A New World Of Color: Partnership With Toda Kogyo
Challenge
Color is a key property for make-up products, and make-up formulators around the world are always seeking new color or optical effects. But innovation in the field of new cosmetic pigments is difficult because of existing safety and regulatory constraints.
Forming the Partnership

Our collaboration began in 2002 when L´Oréal learned of a new technology developed by the Japanese company Toda Kogyo, a worldwide in high-tech pigment. Toda Kogyo had developed a unique technology applied to the ink industry. The technology was a dry process to create a hybrid between inorganic and organic pigments.

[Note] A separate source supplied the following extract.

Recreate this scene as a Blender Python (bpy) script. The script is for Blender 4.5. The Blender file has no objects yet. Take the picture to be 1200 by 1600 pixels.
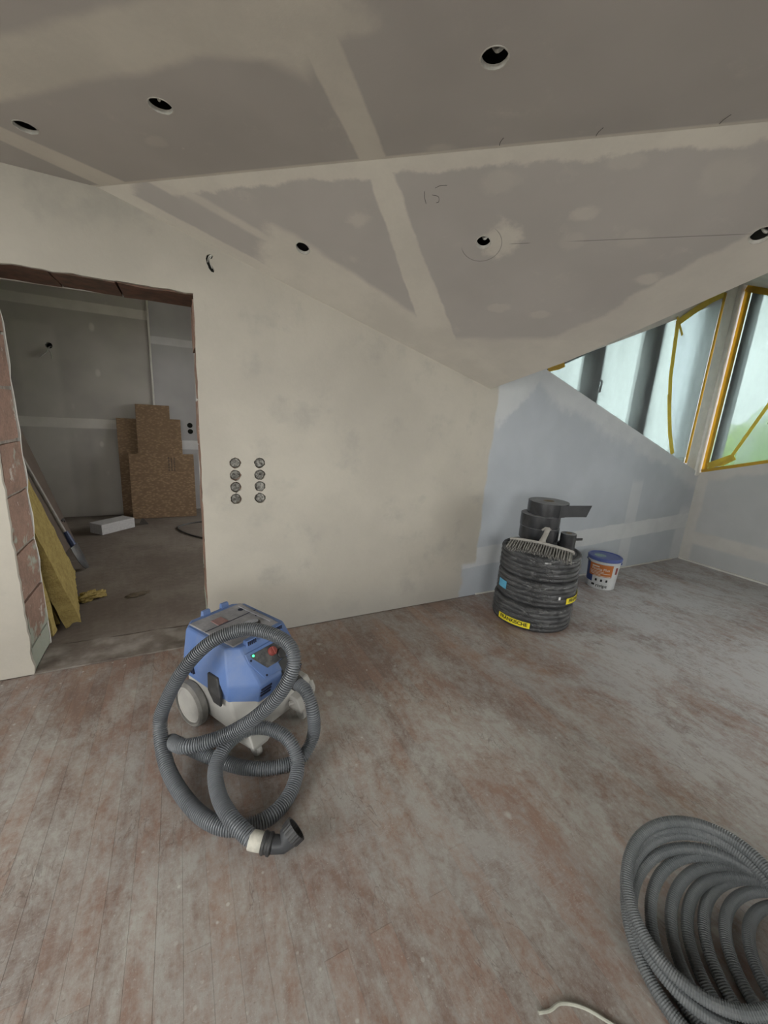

Prior to this, the traditional approach to making hybrids or composite material in the innovation industry was to modify the surface of pigments or to encapsulate them. The innovative idea here was to do exactly the opposite and to put an organic pigment at the surface of an inorganic pigment.

L´Oréal approached Toda Kogyo about a partnership. We agreed to collaborate on developing new pigments for make-up application having intermediate properties between the organic and inorganic pigments already used in the cosmetic industry.
Collaborative Process

After signing a confidentiality agreement and a collaboration agreement, Toda Kogyo quickly produced first samples. During the course of regular, frequent meetings, we jointly evaluated results and resolved issues.

The main issues to address were the right choice of raw material, the availability of those materials and the pigment agglomeration during the process and the final use in formulation. To this challenge, Toda Kogyo brought its outstanding technical expertise on physico-chemical properties of pigments and knowledge of the hybridization process. For its part, L´Oréal brought expertise in color properties and cosmetic formulation around the pigments.

We quickly made progress. By 2005, we were able to scale up the first generation of new pigments.
Successes

Our partnership with Toda Kogyo yielded more than we had even hoped in seeking to develop a pigment with intermediate properties. We created new, unique hybrid pigments for the first time in cosmetic history. We were able to obtain a variety of different shades—none of which could have been realized using classic pigments. In addition, the shades were more saturated, and there proved to be excellent color fidelity between bulk and application color.

 
Products launched with the technology:
L'ORÉAL Paris : infaillible International 2007
Shu Uemura: Rouge unlimited International 2006
Commercial Application
The first commercial lipstick containing these pigments, Rouge Unlimited, was launched in Japan in 2006—just three years after receiving the first lab prototypes. These hybrid pigments are now used in more than 400 commercial formulas on the market.